MILWAUKEE — The Yankees are about to get their first look at the team they spent most of last season peering up at.
After busting out again for a 15-5 win over the Brewers on Sunday, the Yankees flew to Baltimore, where they will begin a four-game series on Monday against the defending AL East champions.
“We’re excited,” Aaron Judge said. “We’ve been watching them from afar, they’re a great team. They got a great young team. They did a lot of good things last year, especially winning the division. We’re excited to get out there and have some fun.”
The series will begin with the Yankees holding a one-game lead over the Orioles at the season’s one-month mark, though manager Aaron Boone insisted he was not putting much stock into the divisional showdown.
“Look, we know they’re a really good club, but it’s just part of the long season,” Boone said. “You know that’s a team, especially going to their place, if you’re going to beat them, you gotta play really well. I don’t get too much into barometers and messages and all that, especially this time of year. It’s about trying to stack together consistent performances.”
The Orioles, who finished last season 101-61, have a bevy of young talent and added ace Corbin Burnes in a trade with the Brewers over the offseason, making them an even more formidable foe.
“We like what we have in here,” Anthony Rizzo said. “We have a lot of respect for them with what they do and [Brandon Hyde] managing them, it’s a great team. … It’ll be a good series. This division will be tough through the end of the year.”
Anthony Volpe, on his 23rd birthday, gave the Yankees a 4-0 lead in the top of the fifth inning Sunday when he crushed a three-run home run.
Entering the at-bat 7-for-his-last-49, Volpe jumped on a cutter down the middle and went the other way for his first home run since April 8.
“He put a charge into that ball,” Boone said. “That ball’s smoked. I still feel like he’s been having the right at-bats, competitive at-bats. Not getting as great of results of late, but feel like he’s been in a good spot.”
Marcus Stroman walked a season-high five batters and threw only half of his 88 pitches for strikes across four-plus innings.
He navigated his way around traffic in each of the first four innings — including stranding a leadoff triple in the third inning — but could not survive the fifth, when the Brewers erased a four-run deficit keyed by ex-Yankee Jake Bauers’ three-run homer.

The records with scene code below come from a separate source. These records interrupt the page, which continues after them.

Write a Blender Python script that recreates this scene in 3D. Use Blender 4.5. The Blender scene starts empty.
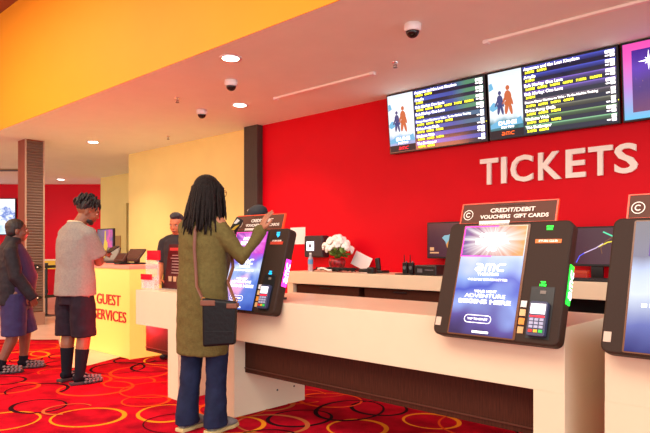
import bpy, bmesh, math, random
from mathutils import Vector, Matrix, Quaternion
PI = math.pi
sc = bpy.context.scene
COL = sc.collection
R = math.radians
random.seed(7)
CAM_H = 1.215

# ------------------------------------------------------------------ materials
def hexc(r, g, b):
    def f(c):
        c /= 255.0
        return c / 12.92 if c <= .04045 else ((c + .055) / 1.055) ** 2.4
    return (f(r), f(g), f(b), 1)

MATS = {}
def mat(name, col, rough=.5, metal=0, emit=None, es=0, noise=0, nscale=20, bump=0, bscale=200, spec=.5, alpha=None, trans=0, stretch=None, coat=0):
    if name in MATS: return MATS[name]
    m = bpy.data.materials.new(name); m.use_nodes = True
    nt = m.node_tree; b = nt.nodes['Principled BSDF']
    b.inputs['Base Color'].default_value = col
    b.inputs['Roughness'].default_value = rough
    b.inputs['Metallic'].default_value = metal
    b.inputs['Specular IOR Level'].default_value = spec
    b.inputs['Coat Weight'].default_value = coat
    if trans: b.inputs['Transmission Weight'].default_value = trans
    if emit:
        b.inputs['Emission Color'].default_value = emit
        b.inputs['Emission Strength'].default_value = es
    if alpha is not None: b.inputs['Alpha'].default_value = alpha
    if noise or bump:
        tc = nt.nodes.new('ShaderNodeTexCoord'); mp = nt.nodes.new('ShaderNodeMapping')
        nt.links.new(tc.outputs['Object'], mp.inputs['Vector'])
        if stretch: mp.inputs['Scale'].default_value = stretch
    if noise:
        n = nt.nodes.new('ShaderNodeTexNoise'); n.inputs['Scale'].default_value = nscale; n.inputs['Detail'].default_value = 4
        nt.links.new(mp.outputs[0], n.inputs['Vector'])
        mr = nt.nodes.new('ShaderNodeMapRange'); mr.inputs['From Min'].default_value = .3; mr.inputs['From Max'].default_value = .7
        mr.inputs['To Min'].default_value = 1 - noise; mr.inputs['To Max'].default_value = 1 + noise
        nt.links.new(n.outputs['Fac'], mr.inputs['Value'])
        mx = nt.nodes.new('ShaderNodeVectorMath'); mx.operation = 'SCALE'
        mx.inputs[0].default_value = col[:3]
        nt.links.new(mr.outputs[0], mx.inputs['Scale'])
        nt.links.new(mx.outputs[0], b.inputs['Base Color'])
    if bump:
        n2 = nt.nodes.new('ShaderNodeTexNoise'); n2.inputs['Scale'].default_value = bscale; n2.inputs['Detail'].default_value = 3
        nt.links.new(mp.outputs[0], n2.inputs['Vector'])
        bp = nt.nodes.new('ShaderNodeBump'); bp.inputs['Strength'].default_value = bump; bp.inputs['Distance'].default_value = .01
        nt.links.new(n2.outputs['Fac'], bp.inputs['Height']); nt.links.new(bp.outputs[0], b.inputs['Normal'])
    MATS[name] = m
    return m

def ramp_emit(name, stops, axis='Z', strength=1.0, noise=0, nscale=4):
    """screen picture: colour ramp along one object axis between a and b, optionally mixed by noise"""
    (a, b_), cols = stops
    m = bpy.data.materials.new(name); m.use_nodes = True; nt = m.node_tree
    b = nt.nodes['Principled BSDF']; b.inputs['Base Color'].default_value = (.01, .01, .01, 1); b.inputs['Roughness'].default_value = .15
    tc = nt.nodes.new('ShaderNodeTexCoord'); sp = nt.nodes.new('ShaderNodeSeparateXYZ'); nt.links.new(tc.outputs['Object'], sp.inputs[0])
    mr = nt.nodes.new('ShaderNodeMapRange'); mr.inputs['From Min'].default_value = a; mr.inputs['From Max'].default_value = b_
    nt.links.new(sp.outputs[axis], mr.inputs['Value'])
    src = mr.outputs[0]
    if noise:
        n = nt.nodes.new('ShaderNodeTexNoise'); n.inputs['Scale'].default_value = nscale; n.inputs['Detail'].default_value = 2
        nt.links.new(tc.outputs['Object'], n.inputs['Vector'])
        s = nt.nodes.new('ShaderNodeMath'); s.operation = 'MULTIPLY_ADD'; nt.links.new(n.outputs['Fac'], s.inputs[0]); s.inputs[1].default_value = noise
        s2 = nt.nodes.new('ShaderNodeMath'); s2.operation = 'ADD'; nt.links.new(mr.outputs[0], s2.inputs[0]); s2.inputs[1].default_value = -noise * .5
        nt.links.new(s2.outputs[0], s.inputs[2]); src = s.outputs[0]
    cr = nt.nodes.new('ShaderNodeValToRGB'); el = cr.color_ramp.elements
    while len(el) > 1: el.remove(el[-1])
    el[0].position = cols[0][0]; el[0].color = cols[0][1]
    for p, c in cols[1:]:
        e = el.new(p); e.color = c
    nt.links.new(src, cr.inputs[0]); nt.links.new(cr.outputs[0], b.inputs['Emission Color']); b.inputs['Emission Strength'].default_value = strength
    return m

M = dict(
    red=mat('red_paint', hexc(214, 0, 24), .45, spec=.15, bump=.05, bscale=60, noise=.03, nscale=2),
    cream=mat('cream_paint', hexc(246, 226, 140), .6, noise=.03, nscale=2),
    orange=mat('orange_paint', hexc(255, 158, 8), .6, noise=.04, nscale=.8),
    ceil=mat('ceiling_paint', hexc(240, 246, 232), .75, noise=.02, nscale=3),
    brown=mat('brown_paint', hexc(150, 84, 40), .8),
    tile=mat('pale_tile', hexc(232, 196, 180), .18, noise=.08, nscale=3),
    pillar=mat('dark_wood_panel', hexc(62, 50, 42), .5, noise=.2, nscale=12, stretch=(6, 6, .6)),
    white=mat('white_laminate', hexc(230, 211, 178), .28, noise=.015, nscale=5),
    walnut=mat('brown_laminate', hexc(66, 32, 20), .6, spec=.15, noise=.35, nscale=30, stretch=(6, 6, .35)),
    walnut2=mat('brown_laminate_edge', hexc(84, 46, 32), .4),
    bezel=mat('kiosk_casing', hexc(52, 35, 26), .55, noise=.12, nscale=200, spec=.2),
    bezel_dark=mat('kiosk_casing_side', hexc(38, 36, 36), .4, spec=.3),
    black=mat('black_plastic', hexc(22, 21, 22), .35),
    blackm=mat('black_matt', hexc(16, 16, 17), .8),
    grey=mat('grey_plastic', hexc(92, 92, 96), .4),
    chrome=mat('chrome', (.8, .8, .8, 1), .15, metal=1),
    lampw=mat('lamp_lens', (1, 1, 1, 1), .4, emit=(1, .9, .78, 1), es=14),
    whitep=mat('white_plastic', hexc(240, 236, 230), .3),
    paper=mat('paper', hexc(238, 236, 230), .7),
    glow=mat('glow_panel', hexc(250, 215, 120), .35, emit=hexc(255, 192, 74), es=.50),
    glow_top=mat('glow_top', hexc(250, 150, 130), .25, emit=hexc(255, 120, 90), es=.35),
    redtxt=mat('red_letter', hexc(190, 20, 40), .4),
    skin_w=mat('skin_warm_brown', hexc(168, 108, 78), .5, noise=.06, nscale=30),
    skin_m=mat('skin_brown', hexc(136, 82, 54), .5, noise=.06, nscale=30),
    skin_b=mat('skin_deep_brown', hexc(112, 66, 46), .5, noise=.06, nscale=30),
    skin_e=mat('skin_tan', hexc(190, 112, 72), .5, noise=.06, nscale=30),
    hair=mat('black_hair', hexc(30, 22, 20), .6, noise=.35, nscale=60, bump=.4, bscale=120),
    hairw=mat('braided_hair', hexc(26, 18, 15), .7, spec=.2, noise=.45, nscale=90, bump=.9, bscale=110),
    coat=mat('olive_knit', hexc(100, 88, 48), .9, noise=.14, nscale=45, bump=.5, bscale=160, spec=.15),
    jeans=mat('denim', hexc(27, 33, 58), .8, noise=.25, nscale=14, bump=.2, bscale=250, spec=.2),
    tee=mat('heather_tee', hexc(138, 128, 118), .9, noise=.1, nscale=70, bump=.15, bscale=30, spec=.15),
    shorts=mat('black_shorts', hexc(34, 24, 34), .8, noise=.2, nscale=20, spec=.2),
    jacket=mat('black_jacket', hexc(36, 32, 36), .75, noise=.25, nscale=25, bump=.25, bscale=25, spec=.25),
    purple=mat('purple_shirt', hexc(50, 24, 64), .8, noise=.12, nscale=30),
    navy=mat('navy_shorts', hexc(40, 32, 76), .8, noise=.15, nscale=20),
    sock=mat('black_sock', hexc(26, 25, 32), .9, spec=.1),
    leather=mat('black_leather', hexc(12, 12, 13), .5, spec=.25, bump=.25, bscale=40),
    tan=mat('tan_strap', hexc(112, 62, 40), .5),
    sole=mat('pale_sole', hexc(200, 178, 120), .7),
    shoe=mat('grey_shoe', hexc(128, 122, 118), .7, noise=.2, nscale=40),
    sandal=mat('dark_sandal', hexc(48, 40, 44), .6),
    sandal2=mat('sandal_weave', hexc(112, 96, 96), .7),
    cap=mat('black_cap', hexc(26, 29, 38), .8),
    shirtk=mat('staff_shirt', hexc(32, 26, 32), .8),
    eye=mat('eye_white', hexc(235, 228, 220), .3),
    iris=mat('iris', hexc(40, 24, 16), .2),
    lip=mat('lips', hexc(122, 62, 56), .5),
    gold=mat('gold_wire', hexc(190, 130, 60), .25, metal=.7),
    petal=mat('white_petals', hexc(250, 246, 236), .6),
    leaf=mat('leaf', hexc(92, 128, 40), .5),
    redacr=mat('red_acrylic', hexc(215, 12, 36), .2, emit=(1, .02, .05, 1), es=.12),
    yellowp=mat('yellow_laminate', hexc(250, 196, 30), .4),
    belt=mat('belt', hexc(20, 18, 20), .8),
    text_w=mat('sign_white', hexc(250, 240, 225), .5),
    e_white=mat('screen_white', (1, 1, 1, 1), .4, emit=(1, 1, 1, 1), es=2.2),
    k_white=mat('kiosk_white', (1, 1, 1, 1), .4, emit=(1, 1, 1, 1), es=1.3),
    e_yel=mat('screen_yellow', (1, 1, 0, 1), .4, emit=hexc(236, 240, 60), es=1.6),
    e_red=mat('screen_red', (1, 0, 0, 1), .4, emit=hexc(240, 40, 70), es=1.1),
    e_orange=mat('screen_orange', (1, .2, 0, 1), .4, emit=hexc(248, 96, 40), es=1.1),
    e_green=mat('led_green', (0, 1, 0, 1), .4, emit=hexc(30, 250, 70), es=1.7),
    e_greens=mat('led_green_small', (0, 1, 0, 1), .4, emit=hexc(30, 220, 80), es=.9),
    e_cyan=mat('led_cyan', (0, .5, 1, 1), .4, emit=hexc(40, 190, 240), es=1.0),
    e_pink=mat('led_pink', (1, 0, .5, 1), .4, emit=hexc(250, 60, 190), es=2.6),
    e_dark=mat('screen_dark', (.005, .005, .01, 1), .12, emit=hexc(28, 30, 58), es=1.0),
    e_plum=mat('screen_plum', (.005, .005, .01, 1), .2, emit=hexc(88, 44, 58), es=.8),
    e_sky=mat('screen_sky', (0, 0, 0, 1), .4, emit=hexc(140, 190, 205), es=1.0),
    e_sand=mat('screen_sand', (0, 0, 0, 1), .4, emit=hexc(226, 150, 80), es=1.0),
    e_fig1=mat('poster_rust', (0, 0, 0, 1), .4, emit=hexc(214, 110, 66), es=1.0),
    e_fig2=mat('poster_slate', (0, 0, 0, 1), .4, emit=hexc(66, 74, 130), es=1.0),
    e_fig3=mat('poster_blue', (0, 0, 0, 1), .4, emit=hexc(110, 185, 225), es=1.1),
    e_fig4=mat('poster_navy', (0, 0, 0, 1), .4, emit=hexc(26, 24, 40), es=.8),
    e_purple=mat('screen_purple', (0, 0, 0, 1), .4, emit=hexc(86, 44, 150), es=1.0),
)
mg = mat('clear_acrylic', (1, 1, 1, 1), .05, alpha=.22, spec=.8)

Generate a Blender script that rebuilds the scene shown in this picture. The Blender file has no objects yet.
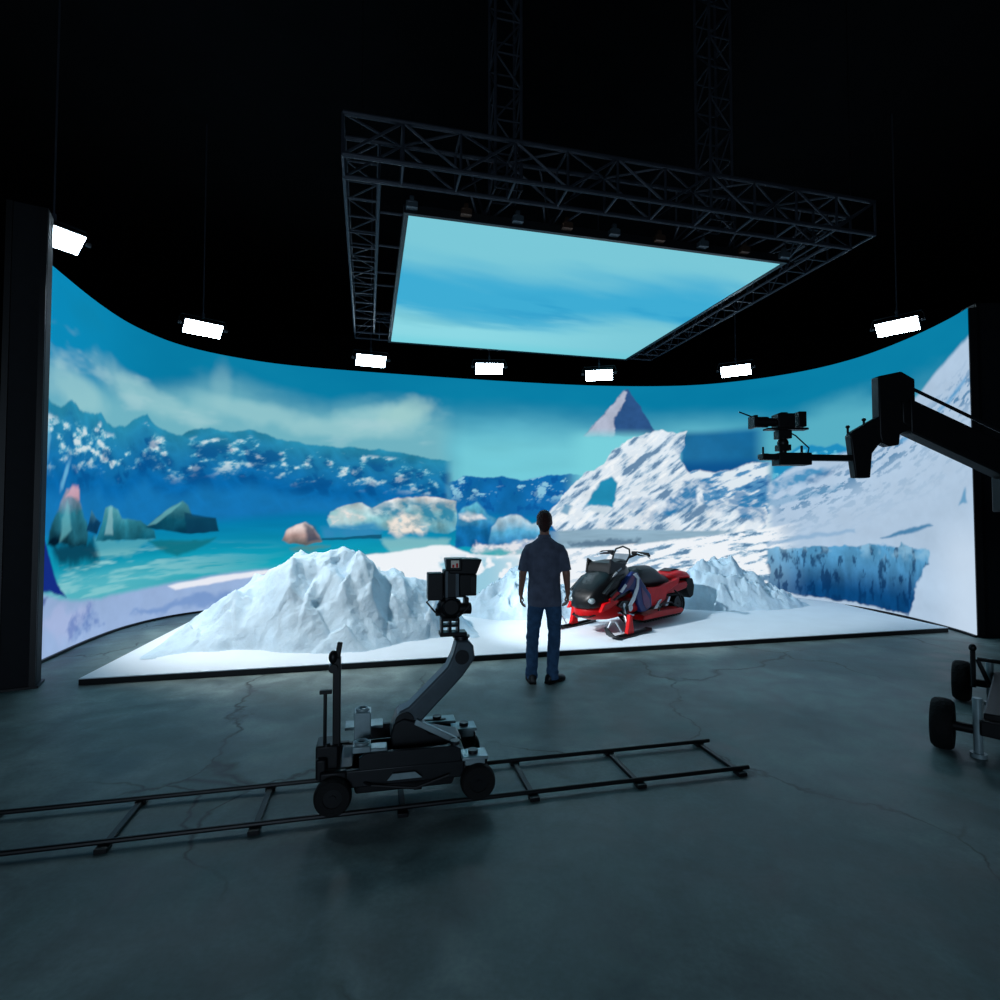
import bpy, bmesh, math, random
import numpy as np
from mathutils import Vector, Matrix

C = bpy.context.scene.collection
PI = math.pi
# ---------------------------------------------------------------- camera, world, exposure
cam_data = bpy.data.cameras.new('camera')
cam_data.sensor_width = 36; cam_data.lens = 545*36/1000
cam_data.clip_end = 200
cam = bpy.data.objects.new('camera', cam_data); C.objects.link(cam)
cam.location = (0, 0, 1.72)
cam.rotation_euler = (PI/2 + math.atan(18/545), 0, 0)
sc = bpy.context.scene
sc.camera = cam
sc.view_settings.view_transform = 'Standard'; sc.view_settings.look = 'None'
sc.view_settings.gamma = 1; sc.view_settings.exposure = 0
sc.view_settings.use_curve_mapping = False
world = bpy.data.worlds.new('world'); sc.world = world; world.use_nodes = True
world.node_tree.nodes['Background'].inputs[0].default_value = (.25, .5, .8, 1)
world.node_tree.nodes['Background'].inputs[1].default_value = .0
# the hard stage lamp high at the left, aimed across the snow set
def spot(loc, target, power, size, blend, radius, color):
    d = bpy.data.lights.new('stage_spot', 'SPOT'); d.energy = power; d.spot_size = math.radians(size)
    d.spot_blend = blend; d.shadow_soft_size = radius; d.color = color
    o = bpy.data.objects.new('stage_spot', d); C.objects.link(o); o.location = loc
    o.rotation_euler = (Vector(target)-Vector(loc)).to_track_quat('-Z', 'Y').to_euler()
    return o
KEY = spot((-5.0, 3.6, 5.0), (3.0, 9.4, 0.2), 4300, 27, .5, .02, (.92, .97, 1))      # on the snowmobile
spot((-5.45, 7.0, 5.6), (-2.5, 8.3, 0.0), 1550, 60, .7, .05, (1, .98, .95))            # beside the left soft light, on the snow heap
# added fill lamp, low behind the camera, brightens the man and camera rigs
def area(loc, target, power, size, color):
    d = bpy.data.lights.new('fill_light', 'AREA'); d.energy = power; d.size = size; d.color = color
    o = bpy.data.objects.new('fill_light', d); C.objects.link(o); o.location = loc
    o.rotation_euler = (Vector(target)-Vector(loc)).to_track_quat('-Z', 'Y').to_euler()
    return o
area((-1, -6.5, 1.7), (0, 6, 1.2), 210, 2.5, (.6, .8, 1))
SOFT = 45          # brightness of the seven soft lights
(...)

“Struggled a bit mechanically,” Stroman said. “Too many walks overall. That’s very uncharacteristic of me. I just gotta get back in the zone.”
Infielder Jon Berti (left groin strain) began a rehab assignment on Sunday with Double-A Somerset, going 0-for-3 with two strikeouts and playing five innings at third base.
Berti is expected to play again on Tuesday and likely Wednesday as well before potentially rejoining the Yankees.
Gerrit Cole (nerve inflammation) threw off flat ground again on Saturday and could advance to pitching off a mound this week.
“I just know [Saturday] was a fairly intense day from a flat-ground standpoint,” Boone said. “Sounds like it went well.”
Tommy Kahnle completed a 15-pitch live batting practice session on Saturday in Tampa. He is expected to throw another on Tuesday or Wednesday.
The Yankees outrighted reliever McKinley Moore to Triple-A Scranton/Wilkes-Barre after he was designated for assignment this past week.